───── Provided data ─────

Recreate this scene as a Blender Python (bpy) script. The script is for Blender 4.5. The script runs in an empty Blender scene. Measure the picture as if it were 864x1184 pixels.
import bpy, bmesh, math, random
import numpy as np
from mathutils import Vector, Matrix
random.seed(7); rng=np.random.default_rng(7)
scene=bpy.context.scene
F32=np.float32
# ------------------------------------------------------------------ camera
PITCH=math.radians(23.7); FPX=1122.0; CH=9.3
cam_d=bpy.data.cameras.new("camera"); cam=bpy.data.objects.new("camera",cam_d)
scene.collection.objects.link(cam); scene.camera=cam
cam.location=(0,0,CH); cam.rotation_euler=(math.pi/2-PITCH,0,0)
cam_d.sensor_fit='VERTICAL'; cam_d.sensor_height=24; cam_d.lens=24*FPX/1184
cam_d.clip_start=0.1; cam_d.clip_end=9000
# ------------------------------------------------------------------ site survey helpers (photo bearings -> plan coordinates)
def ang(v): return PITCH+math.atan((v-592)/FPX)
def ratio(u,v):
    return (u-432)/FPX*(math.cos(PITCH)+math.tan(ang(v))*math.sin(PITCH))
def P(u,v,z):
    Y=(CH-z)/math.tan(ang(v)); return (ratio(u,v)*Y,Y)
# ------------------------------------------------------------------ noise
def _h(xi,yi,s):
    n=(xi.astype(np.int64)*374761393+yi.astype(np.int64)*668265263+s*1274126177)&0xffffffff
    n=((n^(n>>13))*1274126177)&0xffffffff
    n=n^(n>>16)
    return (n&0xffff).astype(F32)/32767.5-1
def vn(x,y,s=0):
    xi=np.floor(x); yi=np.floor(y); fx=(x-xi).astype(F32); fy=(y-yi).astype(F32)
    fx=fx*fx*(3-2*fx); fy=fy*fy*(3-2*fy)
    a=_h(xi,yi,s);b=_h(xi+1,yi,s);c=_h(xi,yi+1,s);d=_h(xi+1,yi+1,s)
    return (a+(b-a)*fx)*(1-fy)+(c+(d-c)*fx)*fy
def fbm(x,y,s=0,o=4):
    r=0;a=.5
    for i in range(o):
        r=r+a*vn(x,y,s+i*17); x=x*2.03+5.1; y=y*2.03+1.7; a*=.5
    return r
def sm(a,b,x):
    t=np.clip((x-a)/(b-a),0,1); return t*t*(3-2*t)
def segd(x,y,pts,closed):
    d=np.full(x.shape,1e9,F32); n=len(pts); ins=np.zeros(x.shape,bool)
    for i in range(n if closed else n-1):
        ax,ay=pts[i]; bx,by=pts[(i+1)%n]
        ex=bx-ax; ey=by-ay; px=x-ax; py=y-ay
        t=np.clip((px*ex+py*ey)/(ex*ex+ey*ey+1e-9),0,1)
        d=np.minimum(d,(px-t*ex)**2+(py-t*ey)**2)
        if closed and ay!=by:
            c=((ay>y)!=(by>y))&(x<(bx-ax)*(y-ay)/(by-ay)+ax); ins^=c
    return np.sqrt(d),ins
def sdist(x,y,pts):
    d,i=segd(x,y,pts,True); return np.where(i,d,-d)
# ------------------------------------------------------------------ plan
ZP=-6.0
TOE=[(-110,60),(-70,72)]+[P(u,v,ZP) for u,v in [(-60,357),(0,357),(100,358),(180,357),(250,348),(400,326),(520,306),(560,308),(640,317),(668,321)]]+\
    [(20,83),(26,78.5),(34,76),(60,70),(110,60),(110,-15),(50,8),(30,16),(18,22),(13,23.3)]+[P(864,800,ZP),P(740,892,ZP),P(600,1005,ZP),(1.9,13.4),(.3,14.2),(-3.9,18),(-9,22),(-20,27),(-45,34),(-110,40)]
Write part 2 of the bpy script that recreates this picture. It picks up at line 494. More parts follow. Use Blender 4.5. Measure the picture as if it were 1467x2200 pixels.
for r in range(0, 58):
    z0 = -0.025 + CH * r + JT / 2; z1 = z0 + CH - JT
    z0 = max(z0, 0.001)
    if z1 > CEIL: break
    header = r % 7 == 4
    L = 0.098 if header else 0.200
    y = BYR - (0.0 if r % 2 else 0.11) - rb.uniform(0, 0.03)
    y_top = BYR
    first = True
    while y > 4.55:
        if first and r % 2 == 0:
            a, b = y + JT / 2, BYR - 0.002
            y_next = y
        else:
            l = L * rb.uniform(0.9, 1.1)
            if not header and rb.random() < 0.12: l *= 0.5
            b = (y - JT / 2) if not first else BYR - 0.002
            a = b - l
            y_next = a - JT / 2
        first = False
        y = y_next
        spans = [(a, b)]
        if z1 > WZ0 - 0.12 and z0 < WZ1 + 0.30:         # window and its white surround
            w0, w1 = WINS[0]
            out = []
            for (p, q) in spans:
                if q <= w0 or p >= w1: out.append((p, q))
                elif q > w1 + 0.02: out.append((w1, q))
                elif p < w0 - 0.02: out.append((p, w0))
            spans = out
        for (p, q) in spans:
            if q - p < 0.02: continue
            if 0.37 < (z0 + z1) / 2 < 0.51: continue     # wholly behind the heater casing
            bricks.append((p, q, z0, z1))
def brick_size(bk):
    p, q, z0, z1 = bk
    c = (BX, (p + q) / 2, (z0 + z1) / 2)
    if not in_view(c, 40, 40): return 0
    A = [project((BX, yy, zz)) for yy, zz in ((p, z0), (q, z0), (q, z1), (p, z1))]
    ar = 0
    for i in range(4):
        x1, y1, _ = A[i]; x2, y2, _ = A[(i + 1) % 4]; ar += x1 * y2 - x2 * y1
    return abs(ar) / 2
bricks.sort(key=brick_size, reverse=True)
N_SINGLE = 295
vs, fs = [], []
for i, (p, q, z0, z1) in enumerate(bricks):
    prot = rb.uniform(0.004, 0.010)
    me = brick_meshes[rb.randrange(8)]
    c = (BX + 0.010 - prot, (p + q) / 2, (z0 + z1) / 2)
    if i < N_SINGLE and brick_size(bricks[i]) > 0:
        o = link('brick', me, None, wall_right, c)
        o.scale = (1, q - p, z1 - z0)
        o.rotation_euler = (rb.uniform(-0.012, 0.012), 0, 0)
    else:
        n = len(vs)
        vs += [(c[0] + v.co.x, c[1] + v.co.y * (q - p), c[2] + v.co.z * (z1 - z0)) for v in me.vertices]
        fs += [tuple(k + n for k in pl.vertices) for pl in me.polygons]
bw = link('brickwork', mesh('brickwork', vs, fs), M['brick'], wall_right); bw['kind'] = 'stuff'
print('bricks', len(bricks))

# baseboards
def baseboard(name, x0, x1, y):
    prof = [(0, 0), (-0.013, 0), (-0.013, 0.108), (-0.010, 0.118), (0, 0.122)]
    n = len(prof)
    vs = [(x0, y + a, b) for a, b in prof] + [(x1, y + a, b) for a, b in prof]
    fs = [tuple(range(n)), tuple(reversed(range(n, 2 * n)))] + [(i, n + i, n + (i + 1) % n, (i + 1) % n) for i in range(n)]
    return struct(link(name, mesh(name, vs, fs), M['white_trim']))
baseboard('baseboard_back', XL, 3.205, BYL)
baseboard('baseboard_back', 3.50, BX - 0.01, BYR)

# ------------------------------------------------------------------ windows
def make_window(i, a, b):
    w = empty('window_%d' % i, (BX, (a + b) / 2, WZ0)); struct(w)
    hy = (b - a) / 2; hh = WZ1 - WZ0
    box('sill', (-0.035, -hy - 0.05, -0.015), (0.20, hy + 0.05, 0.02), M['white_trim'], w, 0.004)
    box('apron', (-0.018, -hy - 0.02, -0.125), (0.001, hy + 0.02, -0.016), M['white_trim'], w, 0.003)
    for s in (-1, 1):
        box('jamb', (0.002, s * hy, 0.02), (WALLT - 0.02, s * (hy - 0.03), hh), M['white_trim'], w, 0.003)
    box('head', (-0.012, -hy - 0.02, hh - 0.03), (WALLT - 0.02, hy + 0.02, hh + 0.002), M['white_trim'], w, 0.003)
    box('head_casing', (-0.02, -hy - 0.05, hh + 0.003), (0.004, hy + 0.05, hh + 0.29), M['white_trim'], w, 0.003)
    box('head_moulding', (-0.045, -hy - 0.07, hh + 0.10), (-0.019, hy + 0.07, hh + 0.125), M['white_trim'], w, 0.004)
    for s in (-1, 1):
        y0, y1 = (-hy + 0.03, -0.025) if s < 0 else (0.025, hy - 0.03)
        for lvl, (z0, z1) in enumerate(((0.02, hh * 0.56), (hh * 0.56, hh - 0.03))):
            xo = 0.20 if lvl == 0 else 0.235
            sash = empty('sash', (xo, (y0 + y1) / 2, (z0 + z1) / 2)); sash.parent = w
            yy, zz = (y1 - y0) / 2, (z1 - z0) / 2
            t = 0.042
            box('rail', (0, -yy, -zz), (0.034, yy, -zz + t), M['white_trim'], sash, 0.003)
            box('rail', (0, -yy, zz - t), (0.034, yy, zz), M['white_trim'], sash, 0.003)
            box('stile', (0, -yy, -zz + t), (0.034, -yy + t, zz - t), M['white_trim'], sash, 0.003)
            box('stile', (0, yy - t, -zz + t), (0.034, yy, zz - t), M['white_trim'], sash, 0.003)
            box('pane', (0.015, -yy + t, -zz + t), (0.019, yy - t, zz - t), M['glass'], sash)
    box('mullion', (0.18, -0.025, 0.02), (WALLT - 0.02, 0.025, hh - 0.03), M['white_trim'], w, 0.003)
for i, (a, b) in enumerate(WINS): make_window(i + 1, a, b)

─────

Given exercise:
Indicate how many lines of the material contain the string "picture", giving the number and nothing more.

Solution to the exercise:
2